Coach Cleaning: Maintaining Your RV Fiberglass Roof

By Cindy Grossman

I don’t think there is any way to remove years of oxidation buildup without buffing first with a compound, then polishing with a sealant. The fiberglass Gel Coat has different requirements from a painted coach or coaches with other types of finishes. Gel Coat really needs to be sealed, rather than waxed.

I waxed our 1997 U270 roof for years but was disappointed to find oxidation was building up in spite of my keeping the roof very clean. I could tell because my cleaning rags had a white chalky residue. The sides also had a shiny but cloudy appearance. I researched what to do for Gel Coat specifically and learned that the pores of our fiberglass really need to be sealed. Wax just fills in the pores but doesn’t seal. Wax doesn’t do much to retard oxidation. The sides don’t take the direct sun beating down for hours so the sides will never need as much maintenance as the roof. I make a special effort to keep the roof clean because a clean roof keeps the sides clean.

After much research, I found the perfect combination for us at Classic Motoring ( Someone else on the Foretravel Forum has recommended Classic Motoring’s products. Their Gel Coat products really did the job for me. Yes, they were more expensive than the auto wax from Wal Mart. But they have exactly the right product for our coach’s finish:

  • 1) Gel Goat Color Restorer/Fiberglass Compound (comes in a can).
  • 2) Gel Coat/Fiberglass Micro-polish & Sealant (plastic bottles)

And, yes, I also ordered a Porter Cable 7424 Orbital buffer and 8″ accessories.

Don’t know how else one could do a deep clean (with compound) then seal the fiberglass doing it by hand. Trying to do this by hand would be really hard on the hands (think carpal tunnel syndrome) and elbows (think tennis elbow) and the buffer does a uniform job just not possible any other way. I did a lot of hand waxing before the buffer and now I use the buffer for everything.

The other disappointing fact I learned is that nothing lasts very long. I really need to seal our fiberglass every six months. YUK! Six months comes around again VERY SOON! So I’ve compromised for now. The first time, I did the extra step of compounding the roof because the oxidation needed to be removed. And the oxidation was worse than I thought based on how many times I had to wash my lambswool pads. I didn’t have to compound the sides because they weren’t badly oxidized and the Polish/Sealant cleaned enough to remove the cloudiness and put on a mirror finish.

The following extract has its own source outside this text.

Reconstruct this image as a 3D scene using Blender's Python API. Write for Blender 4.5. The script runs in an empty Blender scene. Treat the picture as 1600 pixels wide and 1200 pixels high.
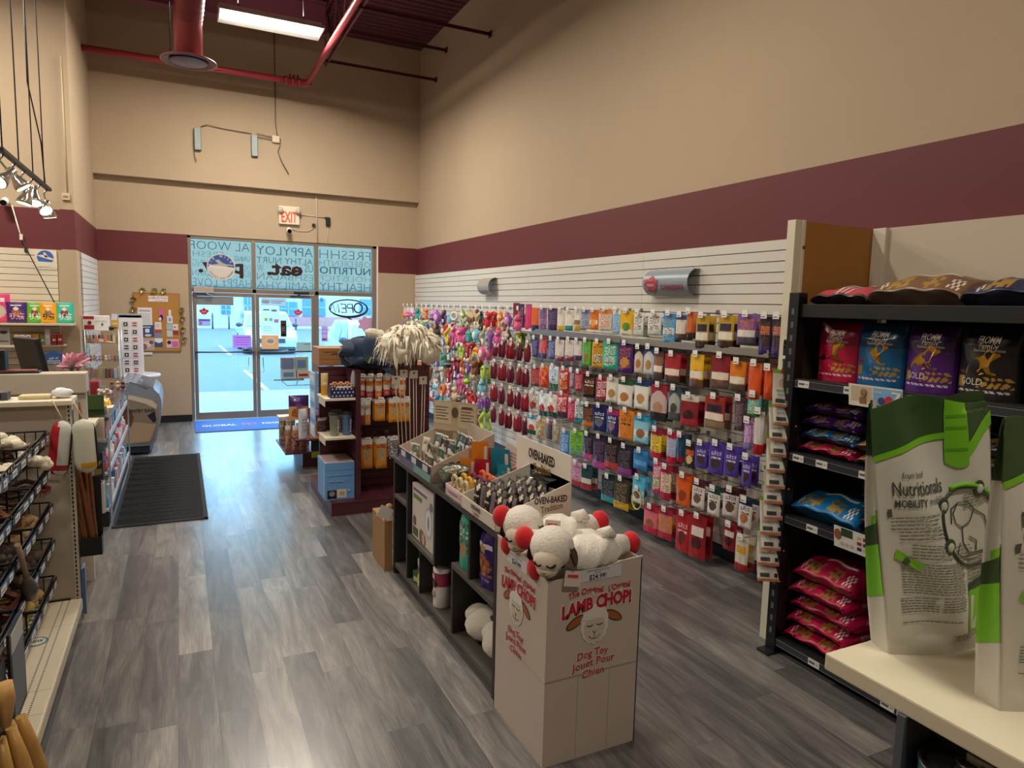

The good news is that our Gel Coat finish is an excellent durable finish and can be restored to like new. Fiberglass is the best material for a roof, too. And a white color is the best color for reflecting the sun. Also, life got simpler now that I use only two products on the motorhome. I used to get confused about the many products available. And I’ve also found these two products worked on some difficult cleaning projects when nothing else would. I have now given away my arsenal of other cleaners.

When our coach’s finish is getting dull, I begin thinking it’s getting old and might be falling apart soon. Therefore maybe we should get a new motorhome? But when it is clean, shiny and bright white, I KNOW our 1997 can last many, many more years.

Everyone has their own methods of cleaning, but if what we use might work for you, I would be glad to give some ideas on what and how much to order.